Investors knock on banks' doors for more callable TLAC deals

By Will Caiger-Smith

NEW YORK, Aug 17 (IFR) - A sell-out bond by JP Morgan this month, which some see as a game-changer for the way US banks approach their capital shortfalls, has stirred up demand from the buyside.

Investors poured some US$5.5bn of orders into JP Morgan's US$2.5bn senior holdco trade, the first to use a call feature to tackle Total Loss Absorbing Capacity (TLAC) rules.

The trade, which priced on August 3, has a final five-year maturity but is callable after four years.

While it's unclear whether such deals will pass muster with regulators - expected to release the final rules by the end of the year - investors are keen to get their hands on more.

"People are talking about it and we've received reverse enquiry from investors on this structure," one head of syndicate told IFR.

"It could effectively replace traditional bullet securities for TLAC issuers."

Banks could potentially cut the cost of complying with TLAC by using call features.

Under the proposed rules, debt receives 50% less TLAC treatment when it has less than two years until maturity, dropping to zero when it has less than one year remaining.

Call features would theoretically allow issuers to redeem bonds early, before they lose TLAC treatment.

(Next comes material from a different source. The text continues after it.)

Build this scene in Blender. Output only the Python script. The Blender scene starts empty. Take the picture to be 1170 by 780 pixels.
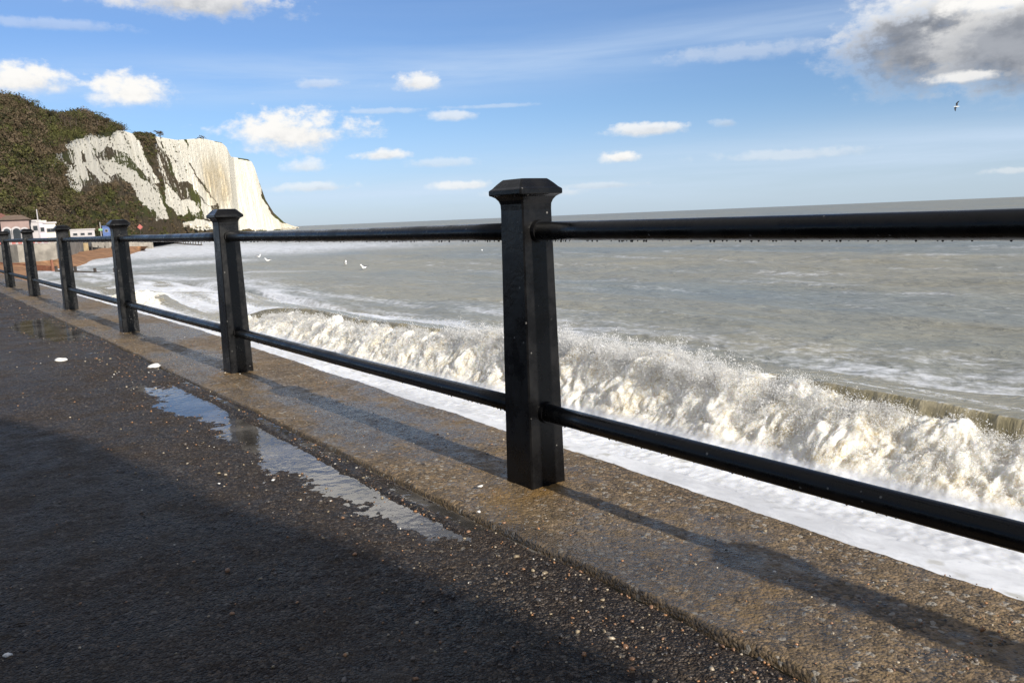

That would save them paying interest on debt with no regulatory benefit.

So long as regulators do not treat the call date as the final maturity date - which would nullify the intended benefit - some analysts reckon callable structures could become the preferred choice for banks going forward.

"Assuming it will qualify [for TLAC], from an issuer standpoint it makes a lot of sense to have this feature embedded," said Pri de Silva, senior analyst at CreditSights.

"This could become the de facto form of long term bank debt."

TEST CASE

TLAC requires banks to hold minimum amounts of long term debt that regulators can write off to absorb losses when a bank fails.

JP Morgan has a US$20bn TLAC shortfall as of February, the second biggest of all US banks after Wells Fargo.

JP Morgan declined to comment on its new deal, but investors and rival bankers said the hope was that regulators would overlook the call option and count it as a five-year trade.

That would give it TLAC treatment in 2019, when the regulations come into effect, but with the option to call the debt in 2020, before it loses TLAC treatment.

The proposed TLAC rules offer no explicit penalties for the use of call options - but JP Morgan did have to pay up to add the call feature.

The deal priced at T+123bp, around 25bp outside where the bank's existing five-year bonds were trading - but it rallied sharply in secondary and was trading at T+103bp on Wednesday.

Accounting for a new issue premium of 10bp, bankers and investors put the price of the call option on the JP Morgan deal at around 15bp.

"I looked at it as free money," said a buyside trader who bought the deal.

"You should be treating it like a four-year bullet maturity because the probability they call it is very high."

Copycat issuers may well need to offer slightly less in the way of concession as investors get used to the structure, said bankers.

WAIT AND SEE

But if the deals are to fully take off, regulators will need to give the nod.

Under the current proposals, investor put options - the use of which is out of the issuer's control - count as a deal's final maturity date.

But the rules do not specify any restrictions on the use of call options, which is at the discretion of the issuer itself.

The rules do, however, state that banks would need the Federal Reserve's approval to redeem or repurchase TLAC debt if doing so would take them below their minimum TLAC requirement.

The regulations also state that the phasing out of TLAC treatment in the final two years of maturity is intended to reduce the amount of loss-absorbing debt that could mature while a failing bank is being resolved.

In such a situation, analysts said banks would be unlikely to exercise the call option anyway, because they would face challenges refinancing the debt.

"From [the regulator's] perspective they are concerned about capital being there when it is needed," said a credit strategist.

"If a bank is facing challenges, it won't call the bond. So in the scenario that the regulator cares about, it is actually a five-year bond," he added, referring to JP Morgan's deal.